Days to honor the battlefield dead are observed the world over, especially in North America and Europe where the many dead from the first two world wars somberly hit home.

The Dutch also observe their own freedom from the Second World War on May 4, which comes a day before actual liberation from Nazi Germany on May 5, 1945. Israel has its Memorial Day a day before Independence Day, which falls on 5 Iyar, according to the Hebrew calendar, or the anniversary of the establishment of the State of Israel on May 14, 1948.

And Australia and New Zealand honor their war dead on April 25, to recall in particular young countrymen who died at Gallipoli during the First World War.

Flower-laying, formal tributes to the dead, parades and pageantry, that’s optional as part of all the above-mentioned holidays.
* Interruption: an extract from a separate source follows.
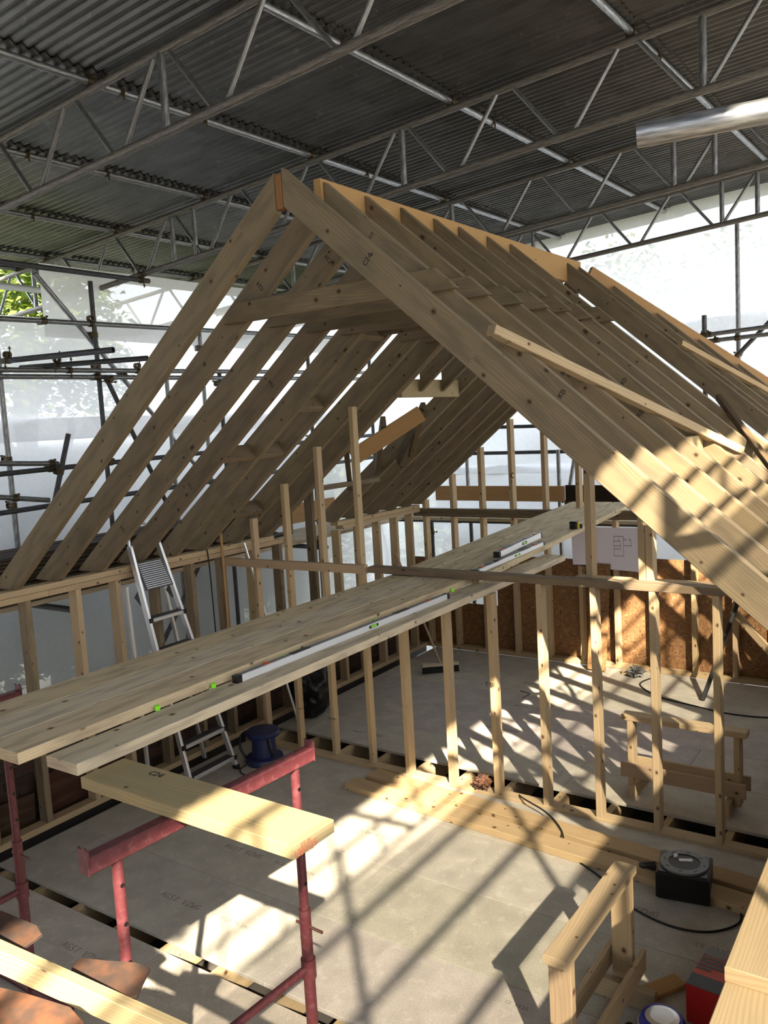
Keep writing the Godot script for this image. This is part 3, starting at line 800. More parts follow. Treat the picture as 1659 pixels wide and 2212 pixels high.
	for y in [4.85, 5.12]:
		begin(lb); tube(Vector3(1.60, y, 4.6), Vector3(1.60, y, -10.4), 0.019); done("chord", M.dull, lb)
	for k in 31:
		begin(lb); tube(Vector3(1.60, 4.85, 4.4 - k * 0.48), Vector3(1.60, 5.12 + (0.2 if k % 2 == 0 else 0.0), 4.4 - k * 0.48), 0.0135, false, 10); done("rung", M.dull, lb)
	for k in 8:
		pole("standard", "upright tube of the right scaffold, number %s from the back" % ["one", "two", "three", "four", "five", "six", "seven", "eight"][k], Vector3(1.56, -3.2, -9.4 + k * 1.8), Vector3(1.56, 5.1, -9.4 + k * 1.8), "galv")
	for k in 3:
		pole("ledger", ["lowest ledger along the right scaffold", "middle ledger along the right scaffold", "highest ledger along the right scaffold"][k], Vector3(1.51, 3.5 + k * 0.48, -10), Vector3(1.51, 3.5 + k * 0.48, 4.5), "galv")
	# ---- dark old boards stacked on the left deck
	R.seed = 5
	for k in 42:
		var lay := k / 3
		var zz := -2.2 - R.randf() * 0.6 - (0.5 if lay % 2 else 0.0)
		var x := -5.78 - (k % 3) * 0.17 + R.randf_range(-0.02, 0.02)
		var y := 1.522 + lay * 0.026
		begin(self, Vector3(x, y, zz - 1.5)); shade(0.6, 1.3)
		beam(Vector3(x, y, zz), Vector3(x - R.randf_range(-0.05, 0.08), y + R.randf() * 0.01, zz - R.randf_range(3.0, 3.5)), R.randf_range(0.11, 0.16), 0.022, Vector3(R.randf_range(-0.06, 0.06), 1, 0), 0.004)
		tag(done("old_board", M.old), "dark weathered old board in the pile along the left deck", "board", "old boards piled along the left deck")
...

What’s mandatory is taking time out from the workaday world, to gather with friends and family and cook food to be eaten in the house or outside.

And not surprisingly, the nation’s brewers seize the opportunity of May 26 with TV ads and in-store promotions to boost beer sales on Memorial Day, which stands just behind the Fourth of July as the biggest beer holiday of the year.

Nothing goes with patriotism like chugging the suds, it turns out, whether that be micro- or macro-brewed product, or premium or lite brands.

Leave it to beer makers, locked in battle for market share, to roll out those patriotic, nostalgic TV ads this week, you know the ones with crowds applauding returning soldiers, the stars and stripes ever flying in the background.

Why? To position their brand as America's beer. Oh, and to honor the war dead.

That goes without saying. With flowers. Evidently.